Braided Line Basics

Braided Line Basics from the Experts at Florida Fish & Wildlife
from The Fishing Wire

How to tie the Palomar knot

The Palomar knot is easy to tie and works with nearly all braided lines.

Despite its limpness, an advantage of braid in most situations is the fact that it has almost no stretch. Monofilament is quite stretchy, evident to any angler who’s ever had to break a mono line off a submerged stump. Braid, on the other hand, is tight as a wire — great for strike detection and solid hook-sets. With no stretch, however, braid can be less forgiving when fighting a big fish compared to monofilament, though the extra strength of braid helps offset that potential disadvantage.

If you are new to braid, know that none of your old monofilament line knots will work. Make sure you check that little folded paper that falls out of the box when you open your new line to see which knots the manufacturer recommends for its brand — they can vary. Fortunately, one of the easiest knots, the Palomar, works pretty universally among the various brands of braid. It does waste a bit more line compared to the improved clinch knot, though you will probably not need to re-tie nearly as often when using abrasion-resistant braids than you do with mono. Note that when your knot or line shows fraying, it’s time for a re-tie.

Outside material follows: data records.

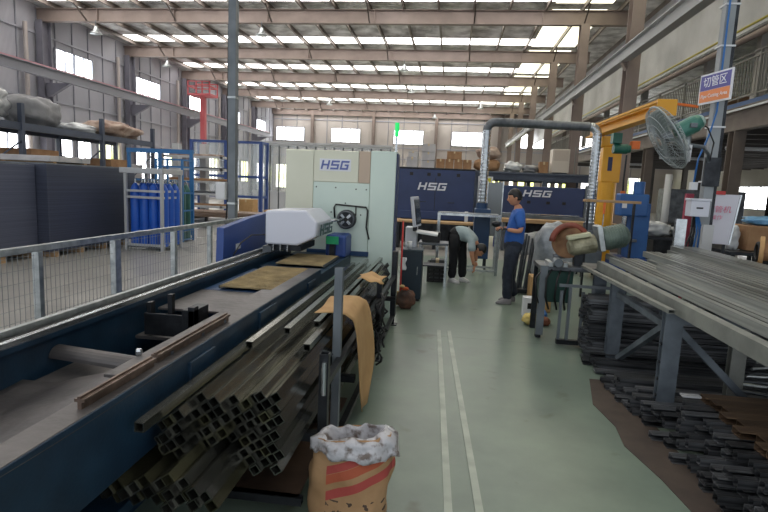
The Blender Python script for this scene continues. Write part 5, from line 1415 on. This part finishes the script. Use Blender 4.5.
# cut-off saw
T = thing('cutoff_saw', 'dirty cut-off saw with a red guarded disc and greenish motor, tilted on its dark stand', 'saw', (1.45, 6.5, 0))
M_olive = mat('saw_olive', H('6d6a55'), .5, .2, H('a5a188'), 9, .2, 30)
M_sawg = mat('saw_green', H('4d5c55'), .45, .2, H('66756c'), 5)
sx_ = V((.93, .1, .22)).normalized()
Cs = V((1.40, 6.35, 1.12))
MB().cyl(Cs+V((-.02, .05, 0)), Cs+V((-.012, .065, 0)), .19, 30).build('saw_disc', mat('disc_rust', H('6a4a34'), .4, .5, H('8b6a4c'), 8), T)
b = MB()
b.tube([Cs+V((.20*math.cos(a), .04, .20*math.sin(a))) for a in [R(20)+R(160)*k/14 for k in range(15)]], .035, 10)
b.build('disc_guard', mat('guard_red', H('84402f'), .55, 0, H('6b382b'), 6), T, smooth=True)
a0_ = Cs+V((-.02, -.02, -.06)); a1_ = a0_+sx_*.30
MB().tube([a0_, a0_+sx_*.04, a1_], .09, 18, True, [.07, .1, .11]).build('gear_case', M_olive, T, bevel=.006)
MB().obox(a0_+sx_*.1+V((0, -.02, .12)), (.26, .12, .05), (0, R(-14), 0)).build('top_guard', mat('guard_pale', H('b7b79a'), .5, .1), T, bevel=.01)
MB().obox(a1_+sx_*.05+V((0, 0, .05)), (.06, .24, .30), (0, R(-13), 0)).build('motor_flange', M_galv, T, bevel=.01)
MB().tube([a1_+sx_*.08+V((0,0,.03)), a1_+sx_*.12+V((0,0,.03)), a1_+sx_*.33+V((0,0,.03)), a1_+sx_*.38+V((0,0,.03))], .12, 22, True, [.11, .135, .135, .09]).build('motor', M_sawg, T, bevel=.006)
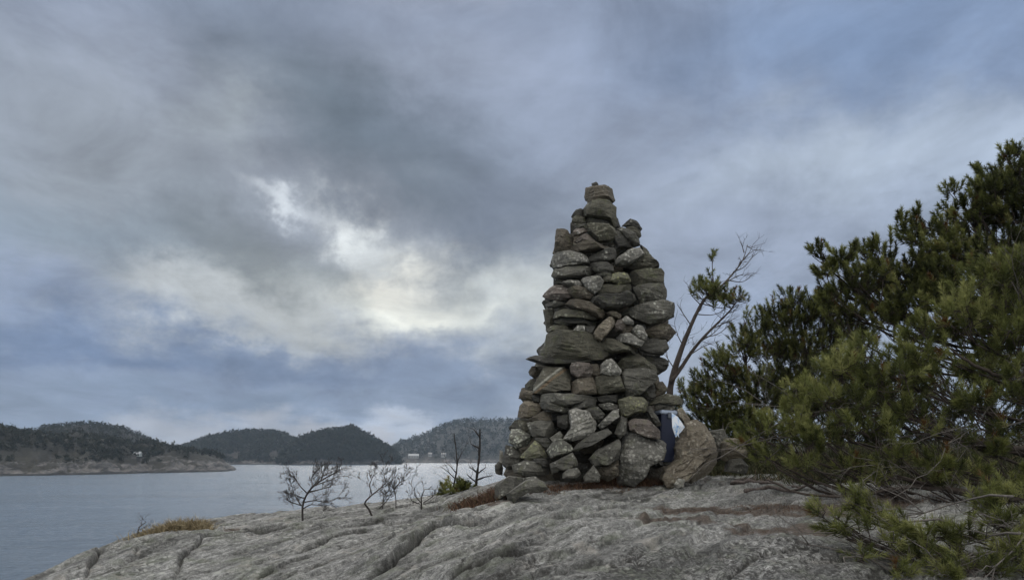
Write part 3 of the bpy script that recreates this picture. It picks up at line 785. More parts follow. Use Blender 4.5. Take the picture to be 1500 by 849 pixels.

Spin fisherman in particular will appreciate the benefits of thin but strong braided lines. For baitcasting gear, some of the features of braided lines such as limpness and small diameter make less of a difference, despite the fact that many of the earlier superbraids were designed (and advertised) with baitcasting in mind. However, most of what’s written here will apply equally to both gear types, and most modern braids work well with both spinning and baitcasting rigs.

Know that these new braids are tough, and you will need to invest a few dollars in a small pair of scissors or clippers designed especially for braided lines to toss in the bottom of your tackle box.

And speaking of cutting, one thing to be cautious of is the fact that these super-slick braids can cut your hands much more readily than softer monofilament. If you snag a submerged stump, don’t try to pull your lure free or break the line off with your hand! Wind some of the line around something like a net handle for heavy pulling. Try to keep this in mind during the excitement of landing a large fish, as well — don’t grab the braid or wrap it around your hand.

One of the few disadvantages of braid is that it is not transparent like monofilament, although most anglers don’t notice a drop in strikes when switching between the two. Those that want to offset this disadvantage of braid usually add a monofilament or fluorocarbon leader. The leader is usually at least two to three feet, longer for ultra-clear water or especially wary fish. Mono is cheaper and works, but fluorocarbon is another modern wonder material that’s practically invisible underwater and has outstanding abrasion resistance. The chief disadvantage of fluorocarbon is cost — more than that of most premium braids — but not as hard on the wallet if you’re only buying a small spool for leader material instead of a full spool.

So that’s the “skinny” on braid. Monofilament will probably still have a place on your rod rack, but for heavyweight fishing on gear that still casts and feels light in your hands, braid can’t be beat!